People do soulless things for money all the time. I don't know why people make him out to be a bigger tool than, say, that evil lawyer Mr. Loophole. Or people who work in gas stations that sell cigarettes. Or the guy who has the job the narrator had in Fight Club, writing up the cost/benefit analysis of car safety hazards sure to cause some deaths (but how many?).

19. Being a size two and a sedentary Internet junkie--next, on Sick, Sad World?
I'm a size two, and I didn't do anything all day Sunday but play around on the Internet. However, I wouldn't describe myself as sedentary or a junkie, so I guess this doesn't totally apply.

20. Sims 3?
It doesn't come out for nine months. It's like waiting for a baby.

21. I like the term "problem-infested follower"--it reminds me of lice?
Hmm, I don't know. I don't know if "problem-infested" works very well, figuratively. I'm having a hard time drawing a concrete image.

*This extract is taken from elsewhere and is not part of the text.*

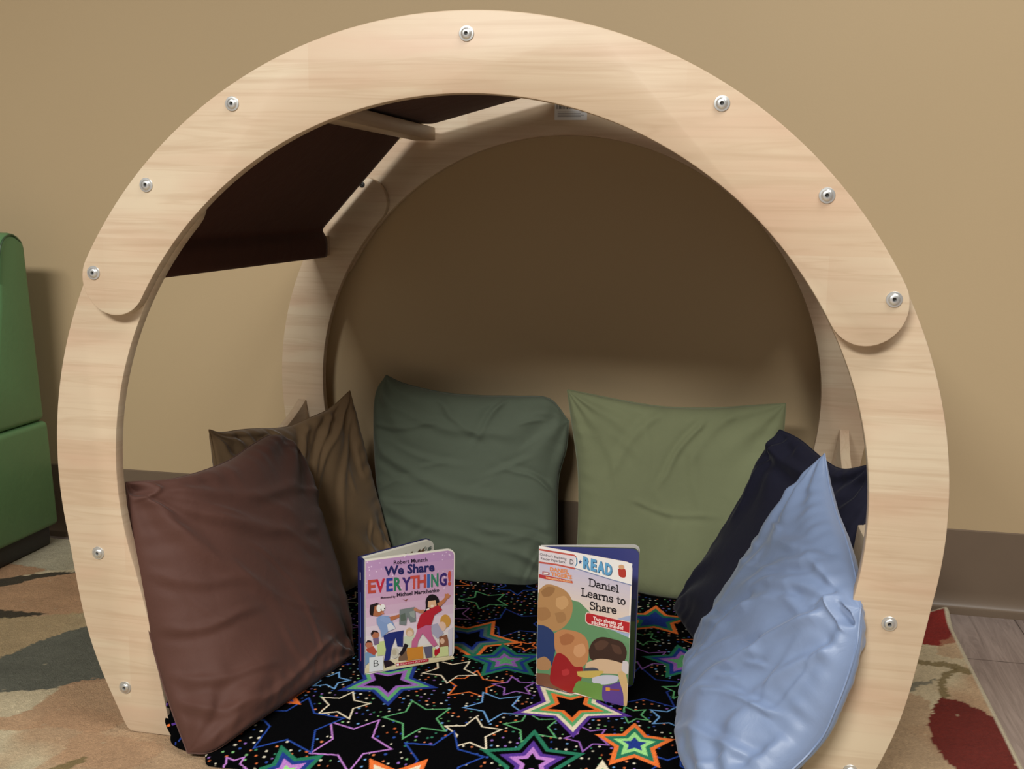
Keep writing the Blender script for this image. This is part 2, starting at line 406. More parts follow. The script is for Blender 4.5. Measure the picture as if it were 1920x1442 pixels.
# canopy: fabric stretched over the bars, wrapped round the two end bars
def canopy():
    g = .0022; L = []
    x, z, w, t = BARS[0]; X0, X1, Z0, Z1 = x-w/2-g, x+w/2+g, z-t/2-g, z+t/2+g
    L += [(X0+.004, Z1), (X0, Z1-.006), (X0, Z0), (X1, Z0), (X1, Z1-.008), (X1-.012, Z1+.010)]
    x, z, w, t = BARS[1]; L += [(x-w/2-.006, z+t/2-.002), (x-w/2+.012, z+t/2+g+.004), (x+w/2, z+t/2+g+.004)]
    x, z, w, t = BARS[2]; L += [(x-w/2, z+t/2+g), (0, z+t/2+g+.001)]
    full = L+[(-a, b) for a, b in L[-2::-1]]; pts = [np.array(p) for p in full]; dense = []
    for a, b in zip(pts[:-1], pts[1:]):
        n = max(2, int(np.linalg.norm(b-a)/.005))
        for k in range(n): dense.append(a+(b-a)*k/n)
    dense.append(pts[-1]); D = np.array(dense)
    for _ in range(2): D[1:-1] = (D[:-2]+2*D[1:-1]+D[2:])/4
    return D
D = canopy(); ny = 60; cy0, cy1 = T+.004, YB-.020
ysn = np.linspace(cy0, cy1, ny)
Tn = np.gradient(D, axis=0); Tn /= np.linalg.norm(Tn, axis=1)[:, None]; N2 = np.stack([-Tn[:, 1], Tn[:, 0]], 1)
sarc = np.concatenate([[0], np.cumsum(np.linalg.norm(np.diff(D, axis=0), axis=1))])
th = -.0010
def sheet(off):
    P = np.zeros((len(D), ny, 3))
    for j, y in enumerate(ysn):
        yy = (y-cy0)/(cy1-cy0); hem = .002*np.sin(sarc*60+j*.1)*0
        P[:, j, 0] = D[:, 0]+N2[:, 0]*off; P[:, j, 2] = D[:, 1]+N2[:, 1]*off; P[:, j, 1] = y
    return P
A, B = sheet(0), sheet(th)
ring = np.concatenate([A, B[:, ::-1], A[:, :1]], 1)
part('canopy', grid_mesh('canopy', ring, [CANOPY]))
# hem stitch bands at both canopy edges
for yy in (cy0+.012, cy1-.012):
    me = tube([(p[0], yy, p[1]) for i, p in enumerate(D)][10:-10:3], .0012, 5).mesh('hem', [CANOPY]); smooth(me, 60); part('canopy_hem', me)
# bolts: domed steel heads with hex socket
def bolt(x, z, y, sgn=-1, r=.0094, mat=STEEL):
    prof = [(r, 0), (r, .0010), (r*.96, .0014), (r*.74, .0016), (r*.70, .0024), (r*.60, .0036), (r*.42, .0041), (r*.27, .0042), (r*.22, .003), (r*.20, .0012)]
    n = 28; mb = MB(); vs = []
    for (rr, h) in prof:
        for k in range(n): a = 2*PI*k/n; vs.append((x+rr*math.cos(a), y+sgn*h, z+rr*math.sin(a)))
    fs = [(i*n+k, i*n+(k+1) % n, (i+1)*n+(k+1) % n, (i+1)*n+k) for i in range(len(prof)-1) for k in range(n)]
    if sgn > 0: fs = [f[::-1] for f in fs]
    mb.add(vs, fs)
    me = mb.mesh('bolt', [mat]); smooth(me, 40); o = part('bolt', me)
    m2 = MB(); m2.add([(x+r*.22*math.cos(a), y+sgn*.0012, z+r*.22*math.sin(a)) for a in np.linspace(0, 2*PI, 7)[:-1]]+[(x, y+sgn*.0010, z)],
                      [(i, (i+1) % 6, 6) if sgn < 0 else ((i+1) % 6, i, 6) for i in range(6)])
    s = link('hex_socket', m2.mesh('hex_socket', [DARK])); s.parent = o
    s['label'] = 'dark hexagonal socket in the bolt head'
    return o
for (x, z) in [(-.516, .673), (-.433, .791), (-.308, .895), (0, .9775), (.308, .895), (.433, .791), (.516, .673)]: bolt(x, z, -T-.0002)
for (x, z) in [(.542, .270), (.509, .068)]:
    bolt(x, z, 0); bolt(-x, z, 0)
for x in (-.418, .418): bolt(x, .806, YB, -1, .006, DARK)['label'] = 'dark bolt end inside the rear arch'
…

22. "Lice" is a pretty word?
Agreed. So is deny.

23. "Louse" is not?
Relatedly, "Lice Capades" is one of my favorite episodes of South Park, for reasons that will be made clear if you ever get a chance to watch it.

24. Songs that you hate, that run through your head for years?
That's most of them. I have a love/hate relationship with catchiness, because it can either make or break a song, and in the case of the latter, it's the glue that adheres it to your mind forever. I'm lucky artists like Pink, whose music I think is pretty terrible, don't rely on hooks in their songs.

*

I never do that. List topics. I've never successfully written anything that didn't just hit me unexpectedly, wanting to be written. The closest I ever come, when it's my Leading date and I don't have anything on deck, is to survey my surroundings and wait for a marketable catch phrase to hit.

Also, though, I can't think of anything catchier than O-Zone's "Dragostea Din Tei," and that's probably the best song there is.